In 2005 and 2006 Patton and other members of the 65th Division retraced their wartime movements across Germany and Austria. As part of their tours, they revisited Scharding, where local officials greeted them warmly, even awarding them friendship medals to show that there were no hard feelings about the long ago battle. They proudly showed the American visitors their town museum on the old Scharding castle grounds.

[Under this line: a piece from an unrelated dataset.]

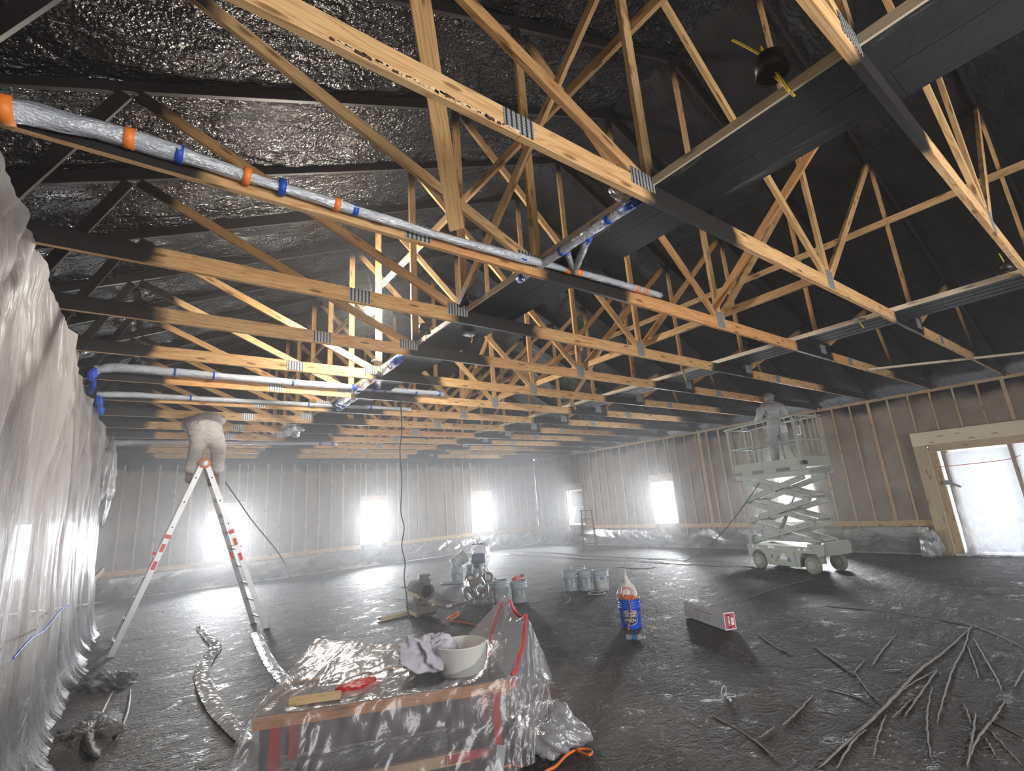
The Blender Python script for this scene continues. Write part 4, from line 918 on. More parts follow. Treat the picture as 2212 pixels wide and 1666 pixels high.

One of the officials asked Patton if he could help them secure an American Army uniform to add to their collection of World War II materials.

Patton thought about his own uniform “doing nothing in my attic.” He offered to send it to Scharding.

“No, you can’t send it,” the museum director begged, “you have to bring it in person.”

A few years later, when a group of the 65th Infantry was invited to return to participate in a ceremony marking the liberation of the Mauthausen Concentration camp, Patton contacted the museum director to let him know that he would drop off the uniform “if they still wanted it.”

“Of course,” the director replied, “let us know when you are coming.”

When Patton’s bus stopped in Scharding to deliver the uniform, he was met by the mayor, the museum director, many other local officials and a uniformed honor guard that escorted them to the castle museum for a celebration and ceremony.

A reporter in Scharding described the event: “…they came back, the men of the 65th U.S. Infantry Division. This time in a peaceful mission…And again ,there was a Patton at the helm. No, not George Patton, but Robert Patton; not General, but Staff Sergeant, not related to the General, but as members of the then 3rd U.S. Army. Robert Patton lives in Chapel Hill (North Carolina) and, despite his 87 years is still a soldierly appearance.”

Unlike the uniforms of so many veterans, which seem to just “fade away” and disappear over time, Patton’s uniform is secure. Whenever Patton, or his family and friends want to see his World War II uniform, they know that it is safe in the hands of the former enemies, now fast friends, in Scharding.